*What to work on*
Reproduce all of the listing below without alteration.

*Dataset section*
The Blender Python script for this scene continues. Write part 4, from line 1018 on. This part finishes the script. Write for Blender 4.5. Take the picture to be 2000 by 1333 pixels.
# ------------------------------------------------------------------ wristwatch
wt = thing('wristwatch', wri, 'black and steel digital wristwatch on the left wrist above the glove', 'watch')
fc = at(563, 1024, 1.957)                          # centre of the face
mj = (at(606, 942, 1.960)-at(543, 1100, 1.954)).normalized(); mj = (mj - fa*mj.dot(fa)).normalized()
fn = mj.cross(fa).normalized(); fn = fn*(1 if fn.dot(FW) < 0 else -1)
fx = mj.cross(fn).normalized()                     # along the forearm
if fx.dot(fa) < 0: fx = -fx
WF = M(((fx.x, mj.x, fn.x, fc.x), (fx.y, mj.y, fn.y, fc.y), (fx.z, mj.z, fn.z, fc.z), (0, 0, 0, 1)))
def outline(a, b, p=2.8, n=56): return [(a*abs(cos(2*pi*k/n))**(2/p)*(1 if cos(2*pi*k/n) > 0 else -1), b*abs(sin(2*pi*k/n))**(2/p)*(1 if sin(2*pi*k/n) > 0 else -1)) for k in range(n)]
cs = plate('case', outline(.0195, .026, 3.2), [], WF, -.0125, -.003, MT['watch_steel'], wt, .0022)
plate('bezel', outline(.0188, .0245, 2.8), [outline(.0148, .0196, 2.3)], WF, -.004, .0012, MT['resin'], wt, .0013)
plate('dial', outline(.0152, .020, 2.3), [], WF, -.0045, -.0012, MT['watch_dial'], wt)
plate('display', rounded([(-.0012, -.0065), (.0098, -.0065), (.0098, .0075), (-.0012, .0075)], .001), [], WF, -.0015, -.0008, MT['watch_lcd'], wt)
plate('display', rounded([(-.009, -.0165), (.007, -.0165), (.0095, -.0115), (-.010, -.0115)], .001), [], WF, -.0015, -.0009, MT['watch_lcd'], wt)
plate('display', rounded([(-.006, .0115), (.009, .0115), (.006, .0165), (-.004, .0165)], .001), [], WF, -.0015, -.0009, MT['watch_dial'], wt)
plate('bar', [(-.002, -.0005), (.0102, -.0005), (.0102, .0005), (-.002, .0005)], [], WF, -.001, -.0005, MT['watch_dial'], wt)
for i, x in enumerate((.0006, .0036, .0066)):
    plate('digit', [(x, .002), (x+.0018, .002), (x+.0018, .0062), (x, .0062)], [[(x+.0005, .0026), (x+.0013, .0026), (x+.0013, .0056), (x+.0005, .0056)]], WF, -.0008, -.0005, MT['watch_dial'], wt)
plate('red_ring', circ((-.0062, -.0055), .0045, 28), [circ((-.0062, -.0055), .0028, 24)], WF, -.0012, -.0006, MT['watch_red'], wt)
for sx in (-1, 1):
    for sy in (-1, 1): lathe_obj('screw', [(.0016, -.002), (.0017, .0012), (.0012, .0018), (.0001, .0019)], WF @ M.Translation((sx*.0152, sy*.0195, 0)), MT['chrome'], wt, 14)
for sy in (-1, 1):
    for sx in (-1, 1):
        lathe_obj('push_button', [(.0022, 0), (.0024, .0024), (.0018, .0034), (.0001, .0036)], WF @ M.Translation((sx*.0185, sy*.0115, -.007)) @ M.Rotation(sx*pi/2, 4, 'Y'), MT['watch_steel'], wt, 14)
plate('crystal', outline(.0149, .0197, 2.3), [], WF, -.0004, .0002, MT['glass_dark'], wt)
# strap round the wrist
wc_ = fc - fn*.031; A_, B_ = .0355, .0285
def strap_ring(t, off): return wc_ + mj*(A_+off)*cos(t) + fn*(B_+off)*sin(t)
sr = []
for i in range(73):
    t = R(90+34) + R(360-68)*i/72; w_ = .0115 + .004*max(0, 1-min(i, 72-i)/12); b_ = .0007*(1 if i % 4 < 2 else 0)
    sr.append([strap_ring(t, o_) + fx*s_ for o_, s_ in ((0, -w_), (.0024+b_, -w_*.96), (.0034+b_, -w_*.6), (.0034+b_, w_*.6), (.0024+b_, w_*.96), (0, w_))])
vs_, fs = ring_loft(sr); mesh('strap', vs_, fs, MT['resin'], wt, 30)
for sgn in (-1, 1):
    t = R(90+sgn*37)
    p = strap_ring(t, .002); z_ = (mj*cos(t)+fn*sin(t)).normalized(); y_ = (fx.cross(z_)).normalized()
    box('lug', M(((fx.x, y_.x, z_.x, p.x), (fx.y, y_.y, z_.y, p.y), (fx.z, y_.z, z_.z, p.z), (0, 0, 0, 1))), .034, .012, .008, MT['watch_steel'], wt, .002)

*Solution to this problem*
The Blender Python script for this scene continues. Write part 4, from line 1018 on. This part finishes the script. Write for Blender 4.5. Take the picture to be 2000 by 1333 pixels.
# ------------------------------------------------------------------ wristwatch
wt = thing('wristwatch', wri, 'black and steel digital wristwatch on the left wrist above the glove', 'watch')
fc = at(563, 1024, 1.957)                          # centre of the face
mj = (at(606, 942, 1.960)-at(543, 1100, 1.954)).normalized(); mj = (mj - fa*mj.dot(fa)).normalized()
fn = mj.cross(fa).normalized(); fn = fn*(1 if fn.dot(FW) < 0 else -1)
fx = mj.cross(fn).normalized()                     # along the forearm
if fx.dot(fa) < 0: fx = -fx
WF = M(((fx.x, mj.x, fn.x, fc.x), (fx.y, mj.y, fn.y, fc.y), (fx.z, mj.z, fn.z, fc.z), (0, 0, 0, 1)))
def outline(a, b, p=2.8, n=56): return [(a*abs(cos(2*pi*k/n))**(2/p)*(1 if cos(2*pi*k/n) > 0 else -1), b*abs(sin(2*pi*k/n))**(2/p)*(1 if sin(2*pi*k/n) > 0 else -1)) for k in range(n)]
cs = plate('case', outline(.0195, .026, 3.2), [], WF, -.0125, -.003, MT['watch_steel'], wt, .0022)
plate('bezel', outline(.0188, .0245, 2.8), [outline(.0148, .0196, 2.3)], WF, -.004, .0012, MT['resin'], wt, .0013)
plate('dial', outline(.0152, .020, 2.3), [], WF, -.0045, -.0012, MT['watch_dial'], wt)
plate('display', rounded([(-.0012, -.0065), (.0098, -.0065), (.0098, .0075), (-.0012, .0075)], .001), [], WF, -.0015, -.0008, MT['watch_lcd'], wt)
plate('display', rounded([(-.009, -.0165), (.007, -.0165), (.0095, -.0115), (-.010, -.0115)], .001), [], WF, -.0015, -.0009, MT['watch_lcd'], wt)
plate('display', rounded([(-.006, .0115), (.009, .0115), (.006, .0165), (-.004, .0165)], .001), [], WF, -.0015, -.0009, MT['watch_dial'], wt)
plate('bar', [(-.002, -.0005), (.0102, -.0005), (.0102, .0005), (-.002, .0005)], [], WF, -.001, -.0005, MT['watch_dial'], wt)
for i, x in enumerate((.0006, .0036, .0066)):
    plate('digit', [(x, .002), (x+.0018, .002), (x+.0018, .0062), (x, .0062)], [[(x+.0005, .0026), (x+.0013, .0026), (x+.0013, .0056), (x+.0005, .0056)]], WF, -.0008, -.0005, MT['watch_dial'], wt)
plate('red_ring', circ((-.0062, -.0055), .0045, 28), [circ((-.0062, -.0055), .0028, 24)], WF, -.0012, -.0006, MT['watch_red'], wt)
for sx in (-1, 1):
    for sy in (-1, 1): lathe_obj('screw', [(.0016, -.002), (.0017, .0012), (.0012, .0018), (.0001, .0019)], WF @ M.Translation((sx*.0152, sy*.0195, 0)), MT['chrome'], wt, 14)
for sy in (-1, 1):
    for sx in (-1, 1):
        lathe_obj('push_button', [(.0022, 0), (.0024, .0024), (.0018, .0034), (.0001, .0036)], WF @ M.Translation((sx*.0185, sy*.0115, -.007)) @ M.Rotation(sx*pi/2, 4, 'Y'), MT['watch_steel'], wt, 14)
plate('crystal', outline(.0149, .0197, 2.3), [], WF, -.0004, .0002, MT['glass_dark'], wt)
# strap round the wrist
wc_ = fc - fn*.031; A_, B_ = .0355, .0285
def strap_ring(t, off): return wc_ + mj*(A_+off)*cos(t) + fn*(B_+off)*sin(t)
sr = []
for i in range(73):
    t = R(90+34) + R(360-68)*i/72; w_ = .0115 + .004*max(0, 1-min(i, 72-i)/12); b_ = .0007*(1 if i % 4 < 2 else 0)
    sr.append([strap_ring(t, o_) + fx*s_ for o_, s_ in ((0, -w_), (.0024+b_, -w_*.96), (.0034+b_, -w_*.6), (.0034+b_, w_*.6), (.0024+b_, w_*.96), (0, w_))])
vs_, fs = ring_loft(sr); mesh('strap', vs_, fs, MT['resin'], wt, 30)
for sgn in (-1, 1):
    t = R(90+sgn*37)
    p = strap_ring(t, .002); z_ = (mj*cos(t)+fn*sin(t)).normalized(); y_ = (fx.cross(z_)).normalized()
    box('lug', M(((fx.x, y_.x, z_.x, p.x), (fx.y, y_.y, z_.y, p.y), (fx.z, y_.z, z_.z, p.z), (0, 0, 0, 1))), .034, .012, .008, MT['watch_steel'], wt, .002)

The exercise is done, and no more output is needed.